Wooden card-rank symbols
Octowins includes A, K, Q, J and 10 as its rank-symbol group. Each rank uses a chunky wooden texture and a separate colour: orange, blue, red, green and purple treatments appear in the published scenes. Thick orange edges and shadows lift the ranks away from the dark background, while their familiar shapes let them be read quickly without additional labels.
The rank set fills the regular-symbol layer beneath the character artwork. Several matching copies can appear during a cascade and contribute to ways-based combinations when they occupy consecutive reels. Because the game evaluates 243 ways, the number and placement of repeated ranks matter more than a drawn payline. The uncluttered letterforms support this evaluation visually.

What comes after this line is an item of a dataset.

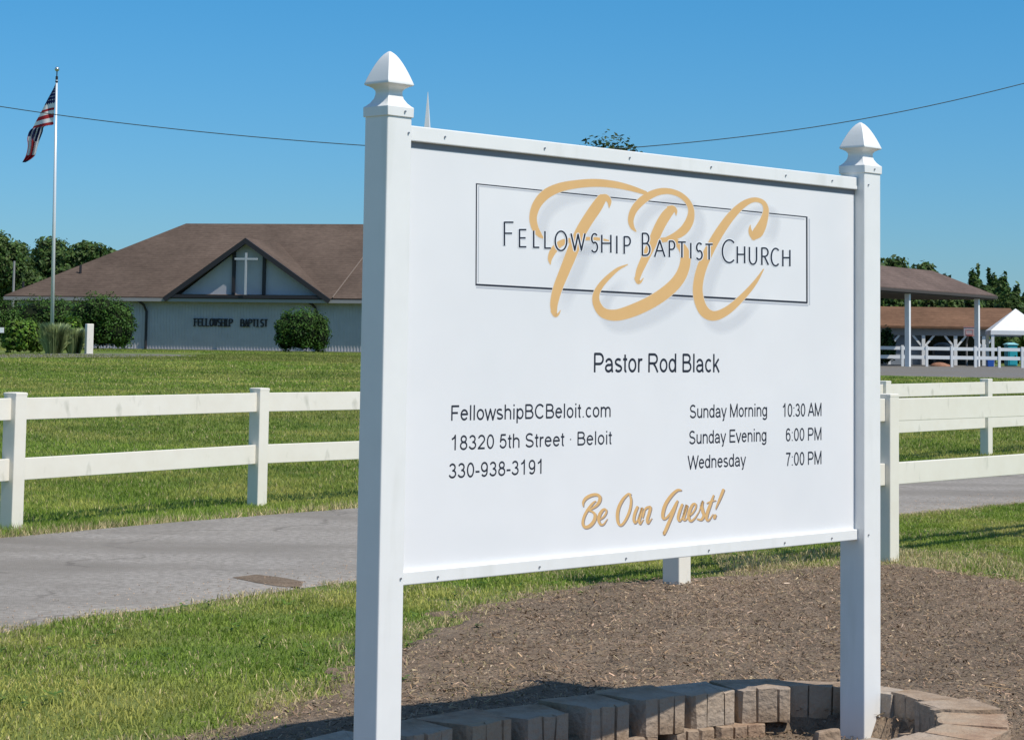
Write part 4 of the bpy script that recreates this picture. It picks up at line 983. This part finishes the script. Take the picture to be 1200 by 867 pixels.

Symbols inside the cascade sequence
A cascade changes the active symbol arrangement without rebuilding the surrounding interface. Winning symbols clear, empty positions refill and the new set is evaluated. The Wild, Scatter, creatures and ranks therefore need to remain distinguishable in motion as well as in a static screenshot. Octowins accomplishes this with frames for specials, character silhouettes for creatures and textured typography for ranks.
The multiplier pearls remain outside the grid, preventing their numbers from being confused with symbol values. Balance, bet and win displays also sit in fixed interface zones. This separation gives each reel cell one clear purpose. It keeps the ways-based symbol field readable while the broader feature system develops around it.